Not to be tangential, but the people as history shows, can only be pushed so far. We see this playing out in France, as the means of division through the environment by the left will stop when it starts affecting the pockets of the true believers. That which is populism in Paris has pushed Macron into emergency mode. This is the biblical “pebble in the shoe” that agitates the everyman. Those who work in the factories of Orsk, Russia, know this only too well. “There is a feeling across the whole city of crisis. No money, no jobs, no hope,” said a person whose family has worked at the Orsk factory for generations. “It is a very dangerous situation for the authorities to have 3,000 angry people out on the streets.” Albeit France, Russia or Lilliput, most men can be trusted with the direction of their own destinies. Jefferson, whose Doctrines of Europe have been read by Chairman Mau and other devoted non-rationals, said if associations (groups) cannot be restrained within the limit of order and justice, they can be protected by moderate powers of people of their own will.
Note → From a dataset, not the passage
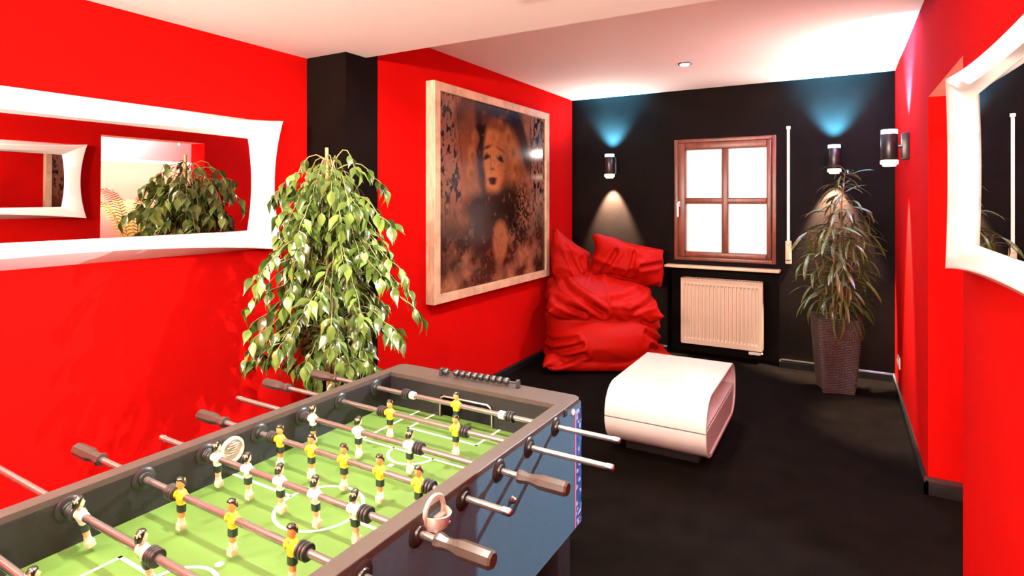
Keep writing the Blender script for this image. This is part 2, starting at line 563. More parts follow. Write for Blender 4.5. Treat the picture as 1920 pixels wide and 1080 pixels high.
MB().cyl((0.30, 0.02, RZ0), (0.30, 0.02, RZ0 - 0.05), 0.011, 12).build('pipe', M['steel'], t)
MB().cyl((0.255, 0.02, RZ0), (0.255, 0.02, RZ0 - 0.05), 0.011, 12).build('pipe', M['steel'], t)
vb = MB()
vb.rbox((0.235, 0.0, RZ0 - 0.045), (0.335, 0.04, RZ0 - 0.02), 0.004)
vb.cyl((0.335, 0.02, RZ0 - 0.03), (0.350, 0.02, RZ0 - 0.03), 0.010, 12)
vb.build('valve', M['white_plastic'], t)
for bx in (-0.24, 0.24):
    MB().box((bx - 0.015, 0.074, 0.25), (bx + 0.015, ND - 0.001, 0.65)).build('bracket', M['radiator'], t)

# ------------------------------------------------------------------ sconces
def make_sconce(name, loc, rz, label):
    """local: wall is at y = +0.105, cylinder axis at the origin, z = 1.8 is the middle"""
    t = thing(name, loc, label, 'wall lamp', 'black up and down wall lamps', rz)
    b = MB()
    b.lathe([(0.044, -0.085), (0.047, -0.080), (0.047, 0.078), (0.044, 0.083)], 32)
    b.build('lamp_body', M['black_metal'], t)
    u = MB()
    u.lathe([(0.046, 0.083), (0.047, 0.086), (0.047, 0.108), (0.045, 0.112), (0.038, 0.112), (0.038, 0.100)], 32)
    u.build('upper_glass_ring', M['ring_cool'], t)
    d = MB()
    d.lathe([(0.047, -0.086), (0.050, -0.089), (0.050, -0.108), (0.047, -0.112), (0.038, -0.112), (0.037, -0.124), (0.030, -0.126)], 32)
    d.build('lower_glass_ring', M['ring_warm'], t)
    p = MB()
    p.rbox((-0.045, 0.066, -0.085), (0.045, 0.105, 0.085), 0.004)
    for zc in (-0.06, 0.06):
        p.cyl((0, 0.066, zc), (0, 0.062, zc), 0.006, 10)
    p.build('wall_plate', M['black_metal'], t)
    MB().cyl((0, 0.040, 0.0), (0, 0.07, 0.0), 0.010, 12).build('arm', M['black_metal'], t)
    return t


make_sconce('wall_sconce', (-1.99, 5.435, 1.80), 0, 'black cylinder wall lamp above the red bean bag')
make_sconce('wall_sconce', (-0.051, 5.435, 1.80), 0, 'black cylinder wall lamp just above the potted plant')
make_sconce('wall_sconce', (0.269, 4.45, 1.80), -PI / 2, 'black cylinder wall lamp on the red side wall')


def make_downlight(x, y, z, label):
    t = thing('recessed_downlight', (x, y, z), label, 'ceiling spot', 'recessed ceiling spots')
    r = MB()
    r.lathe([(0.037, -0.001), (0.050, -0.001), (0.051, -0.004), (0.048, -0.008), (0.040, -0.008), (0.037, -0.004)], 28, cap=False)
    r.build('trim_ring', M['chrome'], t)
    l = MB()
    l.lathe([(0.0365, -0.001), (0.0365, -0.008), (0.026, -0.016)], 24)
    l.build('lens', M['lens'], t)
    return t


make_downlight(-1.034, 4.465, 2.495, 'glowing ceiling spot in the rear ceiling above the white table')
for i, (x, y) in enumerate(FRONT_SPOTS):
    make_downlight(x, y, 2.297, ['ceiling spot in the low ceiling over the football table', 'ceiling spot in the low ceiling beside the weeping fig',
                                 'ceiling spot in the low ceiling near the passage', 'ceiling spot in the low ceiling by the left mirror',
                                 'ceiling spot in the low ceiling near the front wall'][i])
for i, ux in enumerate((-2.2, -0.9, 0.1)):  # made-up fixtures for the added fill lamps
    t = thing('uplighter', (ux, -1.33, 1.80), ['uplighter on the front wall, nearest the left wall', 'uplighter in the middle of the front wall',
                                               'uplighter on the front wall, nearest the right wall'][i], 'wall lamp', 'front wall uplighters')
    b = MB()
    b.lathe([(0.03, 0), (0.08, 0.03), (0.10, 0.09), (0.095, 0.09), (0.075, 0.035), (0.02, 0.012)], 28)
    b.build('bowl', M['white_plastic'], t)
    MB().rbox((-0.04, -0.27, -0.04), (0.04, -0.245, 0.06), 0.004).build('wall_plate', M['white_plastic'], t)
    MB().cyl((0, -0.25, 0.01), (0, -0.02, 0.01), 0.012, 12).build('arm', M['white_plastic'], t)

# electric outlet on the right wall
t = thing('wall_outlet', (XR, 5.13, 0.26), 'small cream wall outlet low on the red side wall', 'outlet')
MB().rbox((-0.010, -0.075, -0.04), (0.0, 0.075, 0.04), 0.003).build('outlet_plate', M['white_plastic'], t)
for dy in (-0.036, 0.036):
    MB().lathe([(0.022, 0), (0.022, 0.004), (0.019, 0.004), (0.018, 0.001)], 20, 0,
               Matrix.Translation((-0.010, dy, 0)) @ Matrix.Rotation(-PI / 2, 4, 'Y')).build('socket', M['sill'], t)

# ------------------------------------------------------------------ framed artwork
AY0, AY1, AZ0, AZ1 = 3.10, 4.846, 0.752, 2.262
t = thing('framed_portrait', (XP, (AY0 + AY1) / 2, (AZ0 + AZ1) / 2), 'large framed sepia portrait of a woman on the red wall', 'picture')
hw, hh = (AY1 - AY0) / 2, (AZ1 - AZ0) / 2
fwid, dep = 0.062, 0.076


def frame_bar(p, q, nin):
    """mitred bar between outer corners p, q (y, z), nin = inward direction"""
    (py, pz), (qy, qz) = p, q
    dy, dz = np.sign(qy - py), np.sign(qz - pz)
    pi = (py + nin[0] * fwid + dy * fwid, pz + nin[1] * fwid + dz * fwid)
    qi = (qy + nin[0] * fwid - dy * fwid, qz + nin[1] * fwid - dz * fwid)
    R = []
    for (o_, i_) in ((p, pi), (q, qi)):
        R.append([(0.001, *o_), (dep - 0.004, *o_), (dep, o_[0] * 0.997, o_[1] * 0.997), (dep, i_[0], i_[1]), (dep - 0.02, i_[0], i_[1]), (0.001, *i_)])
    return MB().rings(R)


cs = [(-hw, -hh), (hw, -hh), (hw, hh), (-hw, hh)]
for i, nin in enumerate(((0, 1), (-1, 0), (0, -1), (1, 0))):
    frame_bar(cs[i], cs[(i + 1) % 4], nin).build('frame_bar', M['oak'], t, 30)
MB().box((0.001, -hw + 0.03, -hh + 0.03), (0.03, hw - 0.03, hh - 0.03)).build('backing', M['dark'], t, 0)

# the print: colour computed on a fine grid (flat print), grain added by the material
NY, NZ_ = 190, 170
iy0, iy1, iz0, iz1 = -hw + fwid - 0.004, hw - fwid + 0.004, -hh + fwid - 0.004, hh - fwid + 0.004
gy, gz = np.meshgrid(np.linspace(iy0, iy1, NY), np.linspace(iz0, iz1, NZ_), indexing='ij')
wy, wz = gy + (AY0 + AY1) / 2, gz + (AZ0 + AZ1) / 2
rng = np.random.default_rng(5)


def fbm(y, z, sc, seed, oct=4, sy=1.0, sz=1.0):
    out = np.zeros(y.shape)
    amp, tot = 1.0, 0.0
    for o_ in range(oct):
        r_ = np.random.default_rng(seed + o_)
        G = r_.random((160, 160))
        a, b = (y * sc * sy * 2 ** o_) % 159, (z * sc * sz * 2 ** o_) % 159
        i, j = np.floor(a).astype(int), np.floor(b).astype(int)
        u, v = a - i, b - j
        u, v = u * u * (3 - 2 * u), v * v * (3 - 2 * v)
        out += amp * ((G[i, j] * (1 - u) + G[i + 1, j] * u) * (1 - v) + (G[i, j + 1] * (1 - u) + G[i + 1, j + 1] * u) * v)
        tot += amp
        amp *= 0.55
    return out / tot


def ell(cy, cz, ry, rz, soft=0.25, rot=0.0):
    a, b = wy - cy, wz - cz
    c_, s_ = math.cos(rot), math.sin(rot)
    a, b = a * c_ + b * s_, -a * s_ + b * c_
    d = np.sqrt((a / ry) ** 2 + (b / rz) ** 2)
    return np.clip((1 + soft - d) / (2 * soft), 0, 1)


col = np.ones((*wy.shape, 3)) * np.array([0.30, 0.165, 0.10])


def over(mask, c, k=1.0):
    global col
    m_ = np.clip(mask * k, 0, 1)[..., None]
    col = col * (1 - m_) + np.array(c) * m_


n1, n2, n3 = fbm(wy, wz, 6, 1), fbm(wy, wz, 22, 9), fbm(wy, wz, 55, 20, 3)
over(np.clip((n1 - 0.42) * 3, 0, 1), (0.15, 0.075, 0.045), 0.8)
low = np.clip((1.42 - wz) / 0.25, 0, 1)
over(low * np.clip((n1 - 0.25) * 3, 0, 1), (0.060, 0.028, 0.020), 0.95)
over(low * np.clip((n2 - 0.50) * 5, 0, 1), (0.20, 0.105, 0.075), 0.6)
# dark mass of hair and hat, light curls
over(ell(3.86, 2.08, 0.46, 0.24, 0.2), (0.045, 0.020, 0.016), 0.92)
over(ell(4.34, 1.98, 0.09, 0.30, 0.3, 0.5), (0.050, 0.024, 0.018), 0.9)
over(ell(3.56, 1.85, 0.14, 0.33, 0.3), (0.24, 0.115, 0.06), 0.8)
over(ell(3.70, 1.82, 0.06, 0.32, 0.35, 0.12), (0.035, 0.013, 0.010), 0.95)
over(ell(4.17, 1.72, 0.20, 0.33, 0.2, 0.2), (0.30, 0.15, 0.065), 0.9)
over(ell(4.27, 1.62, 0.10, 0.22, 0.4) * np.clip((n2 - 0.4) * 4, 0, 1), (0.16, 0.075, 0.035), 0.7)
# face
over(ell(3.90, 1.80, 0.165, 0.290, 0.14), (0.42, 0.225, 0.10), 0.95)
over(ell(3.89, 1.60, 0.115, 0.125, 0.25), (0.44, 0.245, 0.12), 0.8)
over(ell(4.05, 1.84, 0.075, 0.24, 0.7), (0.27, 0.135, 0.055), 0.6)
for cy, cz, rr in ((4.10, 1.98, 0.06), (4.18, 1.87, 0.065), (4.22, 1.74, 0.06), (4.20, 1.61, 0.06), (4.13, 1.50, 0.05), (3.98, 2.05, 0.05), (3.62, 1.92, 0.05), (3.57, 1.80, 0.05), (3.55, 1.67, 0.05)):
    over(ell(cy, cz, rr, rr * 1.25, 0.35), (0.37, 0.20, 0.085), 0.75)
    over(ell(cy + 0.02, cz - 0.02, rr * 0.5, rr * 0.6, 0.6), (0.15, 0.07, 0.03), 0.6)
over(ell(3.86, 2.06, 0.17, 0.05, 0.5, -0.15), (0.16, 0.07, 0.035), 0.8)
for cy, cz, rr in ((3.88, 1.95, 0.03), (3.95, 1.90, 0.032), (3.99, 1.96, 0.03)):
    over(ell(cy, cz, rr, rr, 0.6), (0.28, 0.135, 0.055), 0.6)
over(ell(3.785, 1.788, 0.048, 0.013, 0.5, 0.30), (0.025, 0.012, 0.010), 1)
over(ell(3.775, 1.800, 0.030, 0.016, 0.6, 0.5), (0.03, 0.014, 0.010), 0.9)
over(ell(3.985, 1.782, 0.052, 0.014, 0.5, -0.28), (0.025, 0.012, 0.010), 1)
over(ell(4.000, 1.795, 0.032, 0.016, 0.6, -0.45), (0.03, 0.014, 0.010), 0.9)
over(ell(3.790, 1.868, 0.052, 0.011, 0.7, 0.30), (0.07, 0.03, 0.015), 0.9)
over(ell(3.995, 1.862, 0.062, 0.010, 0.7, -0.25), (0.14, 0.06, 0.03), 0.85)
over(ell(3.862, 1.702, 0.030, 0.010, 0.7), (0.07, 0.03, 0.018), 0.9)
over(ell(3.840, 1.76, 0.010, 0.07, 0.7), (0.24, 0.115, 0.05), 0.6)
over(ell(3.868, 1.622, 0.062, 0.016, 0.4, 0.05), (0.075, 0.016, 0.018), 1)
over(ell(3.870, 1.598, 0.050, 0.022, 0.4), (0.105, 0.024, 0.026), 1)
over(ell(3.869, 1.611, 0.040, 0.0035, 0.6), (0.03, 0.01, 0.01), 0.8)
over(ell(3.90, 1.475, 0.12, 0.035, 0.6), (0.13, 0.06, 0.03), 0.7)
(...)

Those in power today do not share the will of the people.

Further gains in oil prices will mean little to the Russian economy. “An oil gain will just boost capital outflow and won’t go toward internal spending,” Kudrin said. “A shift in investor trust in the economy isn’t happening. So far the climate is pessimistic.” Even with strong diplomatic ties to China, India and Saudi Arabia, domestic anger over the loss of jobs and financial security are becoming harder to dismiss. Few scenarios play out well for the Russian people if there remains a constant state of battle. Suppression by Stalinist extension seems unrealistic, although it remains alive and well in parts of China. Technology has advanced beyond what Orwell had suggested. However, its advance has also opened up another avenue for Big Brother to be omnipresent and strike psychological fear in minds that will be susceptible to it. This type of possible manipulation would make the post-Freudian crowd smile.